これは、DNSサーバーの負荷を軽減するための仕組みです。

このキャッシュにより、DNSサーバー側で新規のサーバーのIPアドレスを設定しても、DNSキャッシュサーバーはキャッシュしている古いレンタルサーバーのIPアドレスをしばらく応答します。

nslookupコマンドによって、自分のパソコンでは新しいIPアドレスが表示された場合でも、他のパソコンでは古いIPアドレスが表示される可能性があります。これは、パソコンごとに参照しているDNSキャッシュサーバーが違うためです。
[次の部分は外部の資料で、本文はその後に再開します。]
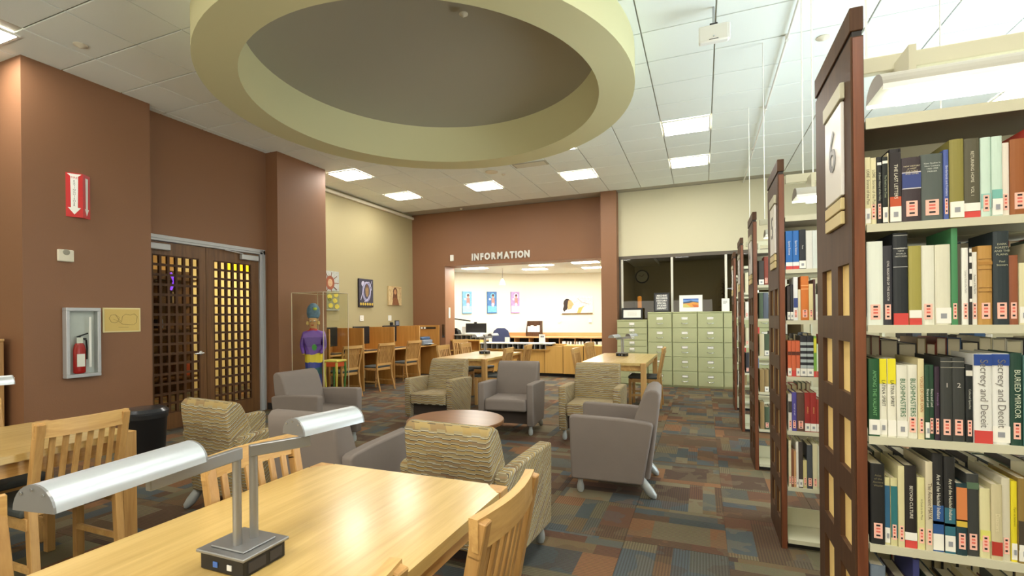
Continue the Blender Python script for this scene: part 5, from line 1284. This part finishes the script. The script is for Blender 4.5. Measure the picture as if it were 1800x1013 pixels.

DNSキャッシュサーバーによって応答するIPアドレスが異なる

場合によっては、1週間くらい古いサーバーのIPアドレスを応答することもあるため、この間は古いレンタルサーバーと通信ができなくてはなりません。古いレンタルサーバーが使えないと、古いキャッシュを参照してしまったパソコンは、通信ができずにページが表示されません。また、このような状態が続くと、アクセスの低下につながります。
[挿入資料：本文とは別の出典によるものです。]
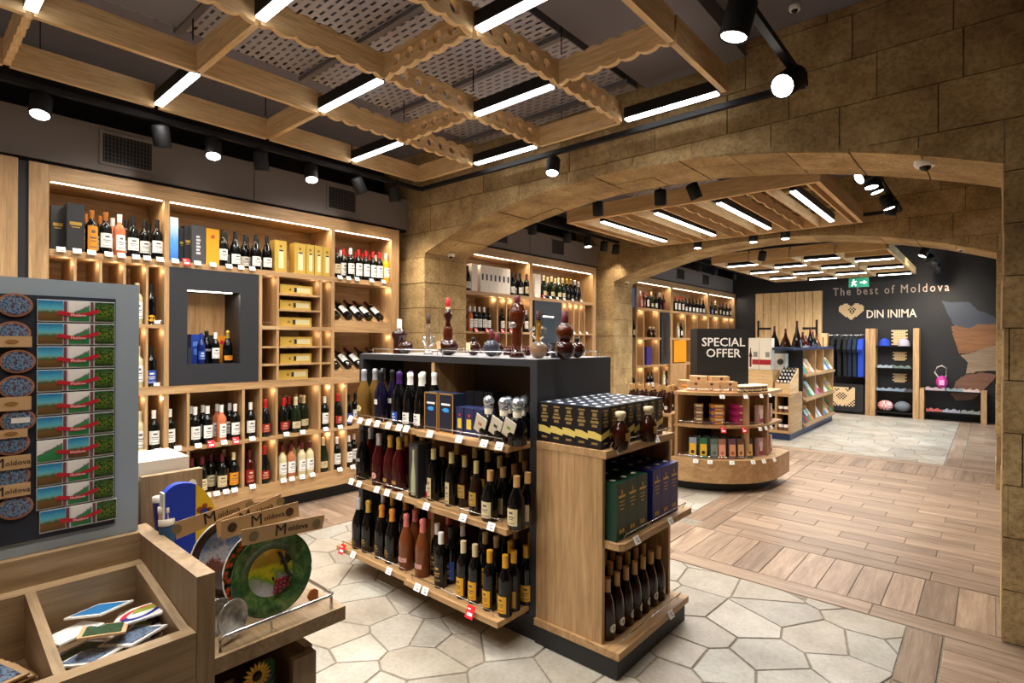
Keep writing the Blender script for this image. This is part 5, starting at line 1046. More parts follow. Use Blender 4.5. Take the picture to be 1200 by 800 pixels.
def header(x, c, wr, label, yaw, mark, film=None):
    a, b_, c_, d_ = [at(p[0], p[1], 'x', x) for p in c]; t = thing('card_header', label, 'card', (x, (a.y+b_.y)/2, (a.z+c_.z)/2), 0, None); o = t.location
    MB().prism([(p.y-o.y, p.z-o.z) for p in (d_, c_, b_, a)], -.0015, 0, 'x').build('card', KRAFT, t)
    L = b_.y-a.y; sl = math.atan2(b_.z-a.z, L); M_ = T(.0006, 0, ((a.z+b_.z+c_.z+d_.z)/4-o.z)) @ Matrix.Rotation(sl, 4, 'X')
    if wr: text('M', .040, INK, t, M_ @ T(0, -.012, 0) @ FX, ext=.0003); text('oldova', .020, INK, t, M_ @ T(0, .033, 0) @ FX, ext=.0003)
    for s in mark: MB().prism([(s+.011*math.cos(j*.4488), .011*math.sin(j*.4488)) for j in range(14)], 0, .0006, 'x', M=M_).build('stamp', mat('8a7a56' if film != 'dark' else '4a3020', .6), t)
    MB().box(-.001, -.0006, -L*.5, L*.5, -.075, -.01).build('clear_sleeve', FILM, t) if film == 'film' else None
header(-1.325, ((285.4, 624), (382.5, 605), (380, 621), (286, 643)), 1, 'kraft Moldova card header over the green plate, frontmost', 0, (-.078, .083))
header(-1.372, ((261, 614), (351, 590), (353, 607), (262, 636)), 1, 'kraft Moldova card header with dark round stamps, second in the row', 0, (-.07, .073), 'dark')
header(-1.405, ((255.6, 614), (331, 581), (332, 598), (257, 634)), 1, 'kraft Moldova card header third from the front, mostly hidden', 0, (.08,))
header(-1.44, ((206.6, 616), (297, 586), (298, 598), (209, 636)), 1, 'kraft Moldova card header rearmost, over the blue plate', 0, (-.085, .085))
q = at(371, 705, 'x', -1.32); t = thing('wooden_magnet', 'orange brown wooden magnet lying right of the green plate', 'magnet', (-1.325, q.y, .8135)); MB().prism([(.016*math.cos(j*.628)*(1 if j % 2 else .8), .02+.018*math.sin(j*.628)) for j in range(10)], -.003, .003, 'x').build('cutout', mat('a5622c', .5), t)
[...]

しばらくすると、新しいサーバーの方にアクセスが来るようになり、古いレンタルサーバー側のアクセスがなくなります。古いレンタルサーバー側でアクセスログが参照できる場合は確認し、アクセスがなくなったら解約します。

TTLで素早く切り替える

以下は、予備知識です。

DNSのキャッシュ時間は、TTL(Time To Live)と言います。TTLの時間を過ぎると、DNSキャッシュサーバーはキャッシュを破棄します。パソコンから問い合わせがあったドメインがキャッシュにない場合、DNSサーバーに問い合わせを行い、DNSサーバーは新しいレンタルサーバーのIPアドレスを応答します。

TTLでの対応例

DNSキャッシュサーバーは、パソコンに新しいIPアドレスを応答するとともに、キャッシュします。これで、新しいレンタルサーバーと通信できるという訳です。逆に、TTLの時間が残っている限り、新しいレンタルサーバーとは通信できません。

TTLは、DNSサーバーで指定しますが、24時間や72時間など長時間に設定されていることもあります。このため、TTLを変更できる場合は、サーバーを移行する前に1時間など短く設定変更します。これで、移行後すぐにキャッシュを破棄して、新しいレンタルサーバーのIPアドレスがキャッシュされるようになります。

短時間で古いレンタルサーバーにアクセスが行かなくなるため、少し様子を見る必要はあるものの、早く解約ができます。

ポイントとしては、TTLを変更するのはレンタルサーバーを移行するよりかなり(TTLの時間より)前ということです。直前に変更しても、キャッシュが有効な間はDNSサーバーへ問い合わせないため、キャッシュを破棄せずに古いIPアドレスを応答します。

凄くメリットがありそうですが、このTTL変更を予備知識と説明したのには、以下のような理由があります。

  • ドメインを管理するサイトの管理画面で、レンタルサーバーのDNSサーバーを変更しても、すぐに有効にならない可能性がある(TTL関係なく時間がかかる)。
  • ドメインを管理するサイトで、TTLがサポートされてないことがある。
  • TTLは、必ずDNSキャッシュサーバーに反映される訳ではないため、少ないとは言えしばらく古いサーバーにアクセスされてしまう可能性が残る。

自分でDNSサーバーを所有している時は、上2つはクリアできるため、TTLを変更するメリットは大きいと言えます。